Chris Babb war die Wurfmaschine der Baskets: Er versuchte 277 Drei-Punkt-Würfe, von denen er 96 traf.

Bonn – Ein mangelhaftes Teamplay, keine Chance nach oben – aber auch keine Gefahr nach unten. Mit diesen drei Fakten lässt sich die abgelaufene Saison der Telekom Baskets schlaglichtartig, aber treffend zusammenfassen. Zahlen sind auch im Statistik-affinen Basketball nicht alles, sie lügen aber auch nicht. Nachfolgend sollen einige prägnante Erkenntnisse zur Mannschaft anhand von Spieldaten untermauert werden.

Keine Mannschaft hat so wenige Assists wie die Baskets

Betrachtet man die drei klassischen Hauptstatistiken im Basketball (Punkte, Rebounds, Assists), fällt auf, dass die Baskets in einer Kategorie sogar die Top-Position einnehmen – allerdings im negativen Sinne: Sie sind die Mannschaft mit den wenigsten Assists pro Spiel. Und das mit großem Abstand: Sie kommen nur auf 15,3 Korbvorlagen pro Partie und liegen damit auf Rang 18 in der Liga. Frankfurt auf Platz 17 bringt es schon auf 17,3 Assists, davor liegen der Mitteldeutsche BC (17,4), Ludwigsburg (17,7) und Würzburg (18,0).

Für einen Verein mit der Historie von Bonn kommt dies einem Armutszeugnis gleich. Denn beginnend mit „Feldherr“ Klaus Perwas im Aufstiegsjahr 1997 hatten die Baskets immer wieder überragende Spielmacher. Auch im vergangenen Jahrzehnt hatten sie mit Jared Jordan oder Eugene Lawrence klassische „Pass-First“-Guards auf der Position eins.

Kapitän T.J. DiLeo war nach dem Abgang von Josh Hagins der beste Passgeber der Baskets mit im Schnitt 3,4 Assists pro Spiel.

Kapitän T.J. DiLeo war nach dem Abgang von Josh Hagins der beste Passgeber der Baskets mit im Schnitt 3,4 Assists pro Spiel.

Der Unterschied auch hier in Zahlen: Jordan kam bei den Assists pro Spiel mit erstaunlicher Konstanz auf 8,1 (2011/12), 7,8 (12/13) und 7,8 Vorlagen (13/14), Lawrence erreichte mit 5,1 (14/15) und 7,0 (15/16) eine vergleichbare Größenordnung.
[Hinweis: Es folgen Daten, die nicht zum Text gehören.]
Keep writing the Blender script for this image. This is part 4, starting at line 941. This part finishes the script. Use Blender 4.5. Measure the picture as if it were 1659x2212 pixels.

In der abgelaufenen Spielzeit hatte der im Februar geschasste Josh Hagins mit 3,5 noch den besten Wert, T.J. DiLeo (3,4), Alex Hamilton (3,3) und Chris Babb (3,1) waren fast gleichauf, aber ein klarer Regisseur oder dominierender Passgeber fehlte eben. So taucht DiLeo in der Liga-Statistik, die von Trae Bell-Haynes (Crailsheim) mit 7,8 Assists angeführt wird, auch erst auf Rang 41 auf.

So enttäuschend am Ende der 13. Platz war, vermied die Mannschaft doch, dass sie ernsthaft um den Klassenerhalt bangen musste. Sie hatte zwar nach oben in Richtung Play-offs keine ernsthafte Chance, sie hielt aber nach unten genauso klar Abstand zur Gefahrenzone.

1:15 gegen Play-off-Teams

Wieder in Zahlen: Gegen die acht Play-off-Teams kam sie auf eine verheerende Bilanz von nur einem Sieg (78:71 in Hamburg) und 15 Niederlagen, gegen die vier in den Abstiegskampf verwickelten Clubs (Mitteldeutscher BC, Würzburg, Gießen und Vechta) war die Ausbeute mit 7:1-Siegen (eine Niederlage gegen Würzburg) aber ebenso klar.

So finden sich die Bonner (24:44) mit zehn Punkten hinter Bamberg (8. mit 34:34) und acht Zählern vor Gießen (17. mit 16:52) fast genau in der arithmetischen Mitte zwischen Viertelfinal- und Abstiegsplätzen.

James Thompson schnappte sich als bester Rebounder 6,2 Abpraller pro Spiel und sicherte mit 82 Offensivrebounds zweite Wurfchancen.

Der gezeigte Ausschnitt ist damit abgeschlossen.